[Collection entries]
-*-*-
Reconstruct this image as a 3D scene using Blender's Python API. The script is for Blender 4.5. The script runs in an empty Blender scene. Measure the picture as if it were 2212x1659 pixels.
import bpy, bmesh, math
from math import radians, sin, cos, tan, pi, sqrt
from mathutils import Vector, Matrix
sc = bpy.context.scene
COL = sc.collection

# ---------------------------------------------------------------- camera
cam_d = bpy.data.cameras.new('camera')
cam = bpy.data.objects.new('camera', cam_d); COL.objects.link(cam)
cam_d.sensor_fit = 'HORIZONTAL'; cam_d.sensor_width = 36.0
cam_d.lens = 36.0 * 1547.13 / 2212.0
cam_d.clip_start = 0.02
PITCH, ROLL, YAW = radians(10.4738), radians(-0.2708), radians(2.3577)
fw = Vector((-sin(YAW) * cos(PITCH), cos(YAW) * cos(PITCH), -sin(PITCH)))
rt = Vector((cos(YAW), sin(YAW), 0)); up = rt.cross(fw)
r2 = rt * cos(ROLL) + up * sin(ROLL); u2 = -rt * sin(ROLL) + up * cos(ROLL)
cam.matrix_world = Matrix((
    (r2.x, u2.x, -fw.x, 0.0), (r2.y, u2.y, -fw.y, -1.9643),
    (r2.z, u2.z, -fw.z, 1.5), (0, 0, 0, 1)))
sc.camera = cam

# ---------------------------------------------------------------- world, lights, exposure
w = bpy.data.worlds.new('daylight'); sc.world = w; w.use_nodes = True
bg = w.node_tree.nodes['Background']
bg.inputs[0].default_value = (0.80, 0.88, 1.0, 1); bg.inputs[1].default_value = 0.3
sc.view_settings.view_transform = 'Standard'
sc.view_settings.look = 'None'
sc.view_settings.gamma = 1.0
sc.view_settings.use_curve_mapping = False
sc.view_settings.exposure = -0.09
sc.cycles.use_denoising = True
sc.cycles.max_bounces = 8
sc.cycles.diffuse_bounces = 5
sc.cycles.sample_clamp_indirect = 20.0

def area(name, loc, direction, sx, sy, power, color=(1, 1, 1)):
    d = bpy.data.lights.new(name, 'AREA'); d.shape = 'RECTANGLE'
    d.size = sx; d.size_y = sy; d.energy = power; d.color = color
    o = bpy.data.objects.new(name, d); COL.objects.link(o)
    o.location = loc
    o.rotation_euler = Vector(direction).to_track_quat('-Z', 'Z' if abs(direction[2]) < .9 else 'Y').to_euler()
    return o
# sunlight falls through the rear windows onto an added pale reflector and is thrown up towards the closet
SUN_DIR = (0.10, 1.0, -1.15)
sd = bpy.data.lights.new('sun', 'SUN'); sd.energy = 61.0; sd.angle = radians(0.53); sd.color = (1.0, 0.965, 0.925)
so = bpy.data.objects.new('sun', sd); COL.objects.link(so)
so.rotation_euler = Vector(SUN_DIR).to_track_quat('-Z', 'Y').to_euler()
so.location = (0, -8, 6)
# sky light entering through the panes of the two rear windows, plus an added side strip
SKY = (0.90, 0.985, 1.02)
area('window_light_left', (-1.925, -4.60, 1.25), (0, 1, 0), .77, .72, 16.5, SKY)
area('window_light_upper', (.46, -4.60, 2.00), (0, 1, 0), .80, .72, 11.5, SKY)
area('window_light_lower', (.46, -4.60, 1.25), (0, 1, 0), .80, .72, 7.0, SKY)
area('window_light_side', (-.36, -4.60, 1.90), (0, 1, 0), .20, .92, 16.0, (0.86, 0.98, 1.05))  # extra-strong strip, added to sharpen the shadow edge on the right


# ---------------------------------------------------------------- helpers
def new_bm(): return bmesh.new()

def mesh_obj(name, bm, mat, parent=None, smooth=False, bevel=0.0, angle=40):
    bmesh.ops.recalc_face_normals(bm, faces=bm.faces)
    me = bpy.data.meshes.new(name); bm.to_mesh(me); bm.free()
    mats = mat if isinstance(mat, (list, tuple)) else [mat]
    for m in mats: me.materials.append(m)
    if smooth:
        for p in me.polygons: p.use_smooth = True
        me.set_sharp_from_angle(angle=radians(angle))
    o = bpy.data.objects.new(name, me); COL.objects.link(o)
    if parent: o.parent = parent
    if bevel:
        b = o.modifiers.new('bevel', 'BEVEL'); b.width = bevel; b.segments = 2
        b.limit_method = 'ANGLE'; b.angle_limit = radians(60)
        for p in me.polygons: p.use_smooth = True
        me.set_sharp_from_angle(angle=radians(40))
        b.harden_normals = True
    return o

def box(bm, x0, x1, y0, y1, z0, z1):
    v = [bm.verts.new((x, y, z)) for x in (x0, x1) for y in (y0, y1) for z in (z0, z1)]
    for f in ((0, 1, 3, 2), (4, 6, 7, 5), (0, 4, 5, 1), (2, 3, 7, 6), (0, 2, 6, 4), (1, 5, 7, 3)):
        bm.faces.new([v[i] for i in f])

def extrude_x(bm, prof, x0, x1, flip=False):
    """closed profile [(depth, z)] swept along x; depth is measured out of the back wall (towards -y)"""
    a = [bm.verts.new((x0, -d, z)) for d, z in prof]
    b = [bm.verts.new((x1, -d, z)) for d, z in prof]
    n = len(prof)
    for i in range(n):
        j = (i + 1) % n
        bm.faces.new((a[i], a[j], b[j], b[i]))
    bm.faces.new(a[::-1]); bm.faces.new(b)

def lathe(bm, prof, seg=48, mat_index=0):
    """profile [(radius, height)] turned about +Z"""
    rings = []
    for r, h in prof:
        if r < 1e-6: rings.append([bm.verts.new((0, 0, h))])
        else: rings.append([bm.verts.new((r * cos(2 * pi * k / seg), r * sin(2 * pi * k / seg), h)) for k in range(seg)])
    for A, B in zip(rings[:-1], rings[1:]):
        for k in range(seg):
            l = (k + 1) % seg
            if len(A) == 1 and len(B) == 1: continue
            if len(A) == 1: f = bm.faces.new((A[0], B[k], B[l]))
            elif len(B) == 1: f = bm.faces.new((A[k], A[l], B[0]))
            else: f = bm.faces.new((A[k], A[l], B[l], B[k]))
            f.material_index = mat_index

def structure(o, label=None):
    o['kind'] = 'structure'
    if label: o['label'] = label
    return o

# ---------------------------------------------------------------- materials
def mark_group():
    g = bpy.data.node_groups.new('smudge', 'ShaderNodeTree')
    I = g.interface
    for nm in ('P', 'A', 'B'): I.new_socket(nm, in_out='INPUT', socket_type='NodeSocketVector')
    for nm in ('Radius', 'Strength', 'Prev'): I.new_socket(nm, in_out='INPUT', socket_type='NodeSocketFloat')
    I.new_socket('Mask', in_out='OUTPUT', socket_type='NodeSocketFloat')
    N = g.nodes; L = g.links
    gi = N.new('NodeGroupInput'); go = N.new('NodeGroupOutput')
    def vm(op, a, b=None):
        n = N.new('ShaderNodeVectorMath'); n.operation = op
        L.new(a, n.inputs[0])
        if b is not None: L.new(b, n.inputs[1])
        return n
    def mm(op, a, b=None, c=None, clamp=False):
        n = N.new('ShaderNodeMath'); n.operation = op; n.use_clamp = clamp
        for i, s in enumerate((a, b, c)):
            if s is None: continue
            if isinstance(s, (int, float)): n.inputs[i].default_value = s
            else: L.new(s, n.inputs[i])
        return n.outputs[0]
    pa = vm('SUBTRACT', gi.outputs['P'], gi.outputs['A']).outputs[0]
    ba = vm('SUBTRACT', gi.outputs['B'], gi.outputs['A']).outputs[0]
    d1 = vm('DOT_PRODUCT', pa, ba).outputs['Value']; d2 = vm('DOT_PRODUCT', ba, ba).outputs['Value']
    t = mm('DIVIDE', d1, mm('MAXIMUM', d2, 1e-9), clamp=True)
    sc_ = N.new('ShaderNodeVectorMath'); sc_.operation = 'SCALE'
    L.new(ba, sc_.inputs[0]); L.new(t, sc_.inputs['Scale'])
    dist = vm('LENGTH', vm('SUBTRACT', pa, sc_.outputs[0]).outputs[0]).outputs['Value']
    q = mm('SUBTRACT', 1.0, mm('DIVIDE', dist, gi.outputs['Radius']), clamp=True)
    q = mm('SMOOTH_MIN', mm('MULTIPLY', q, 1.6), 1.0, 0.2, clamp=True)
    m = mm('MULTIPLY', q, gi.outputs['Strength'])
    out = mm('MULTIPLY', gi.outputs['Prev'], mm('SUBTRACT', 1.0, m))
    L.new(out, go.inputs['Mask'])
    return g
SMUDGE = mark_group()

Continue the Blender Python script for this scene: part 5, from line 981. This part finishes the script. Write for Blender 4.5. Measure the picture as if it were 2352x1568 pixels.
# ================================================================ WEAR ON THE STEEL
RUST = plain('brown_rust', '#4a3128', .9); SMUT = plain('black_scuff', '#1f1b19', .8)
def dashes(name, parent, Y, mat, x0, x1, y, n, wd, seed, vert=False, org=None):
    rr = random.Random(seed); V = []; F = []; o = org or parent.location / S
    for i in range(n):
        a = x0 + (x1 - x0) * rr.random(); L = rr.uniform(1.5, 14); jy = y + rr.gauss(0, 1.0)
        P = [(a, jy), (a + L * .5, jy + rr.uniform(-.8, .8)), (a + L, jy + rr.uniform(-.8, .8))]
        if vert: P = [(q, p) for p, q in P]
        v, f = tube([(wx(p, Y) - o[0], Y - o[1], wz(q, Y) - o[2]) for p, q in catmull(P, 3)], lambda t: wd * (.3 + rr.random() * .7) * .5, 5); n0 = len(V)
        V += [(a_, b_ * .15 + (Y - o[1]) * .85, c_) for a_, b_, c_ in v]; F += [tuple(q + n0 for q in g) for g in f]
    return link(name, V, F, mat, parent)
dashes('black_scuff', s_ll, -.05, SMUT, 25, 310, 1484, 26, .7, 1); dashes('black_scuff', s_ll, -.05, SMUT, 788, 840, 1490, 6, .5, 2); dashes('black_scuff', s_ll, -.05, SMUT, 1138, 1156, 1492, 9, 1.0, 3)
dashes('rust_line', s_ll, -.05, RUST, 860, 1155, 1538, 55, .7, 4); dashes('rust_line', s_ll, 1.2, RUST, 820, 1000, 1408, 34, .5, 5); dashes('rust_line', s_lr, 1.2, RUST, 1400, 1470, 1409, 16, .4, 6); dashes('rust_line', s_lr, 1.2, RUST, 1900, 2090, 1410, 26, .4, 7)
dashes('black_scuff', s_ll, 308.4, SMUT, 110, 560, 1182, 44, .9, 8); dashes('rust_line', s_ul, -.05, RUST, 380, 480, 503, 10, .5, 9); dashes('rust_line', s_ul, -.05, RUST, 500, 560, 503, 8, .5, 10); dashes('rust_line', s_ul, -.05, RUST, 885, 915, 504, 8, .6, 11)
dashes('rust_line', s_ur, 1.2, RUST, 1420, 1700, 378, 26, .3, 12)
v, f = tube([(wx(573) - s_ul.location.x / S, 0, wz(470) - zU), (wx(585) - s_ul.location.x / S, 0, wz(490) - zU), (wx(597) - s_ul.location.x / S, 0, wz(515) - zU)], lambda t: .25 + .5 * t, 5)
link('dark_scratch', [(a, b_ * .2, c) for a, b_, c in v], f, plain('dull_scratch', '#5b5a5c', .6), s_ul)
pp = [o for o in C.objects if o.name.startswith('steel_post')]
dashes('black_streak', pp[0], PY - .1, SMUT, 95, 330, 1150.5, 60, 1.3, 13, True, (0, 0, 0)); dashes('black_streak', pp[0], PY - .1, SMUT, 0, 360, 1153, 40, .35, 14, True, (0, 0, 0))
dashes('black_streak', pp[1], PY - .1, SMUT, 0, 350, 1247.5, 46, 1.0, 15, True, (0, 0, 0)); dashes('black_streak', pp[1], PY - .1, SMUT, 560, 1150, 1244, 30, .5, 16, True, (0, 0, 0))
-*-*-
Prompt — Reproduce exactly the lines from the beginning of the entries above up to and including the line that contains "COL = sc.collection".

Answer to the task —
Reconstruct this image as a 3D scene using Blender's Python API. The script is for Blender 4.5. The script runs in an empty Blender scene. Measure the picture as if it were 2212x1659 pixels.
import bpy, bmesh, math
from math import radians, sin, cos, tan, pi, sqrt
from mathutils import Vector, Matrix
sc = bpy.context.scene
COL = sc.collection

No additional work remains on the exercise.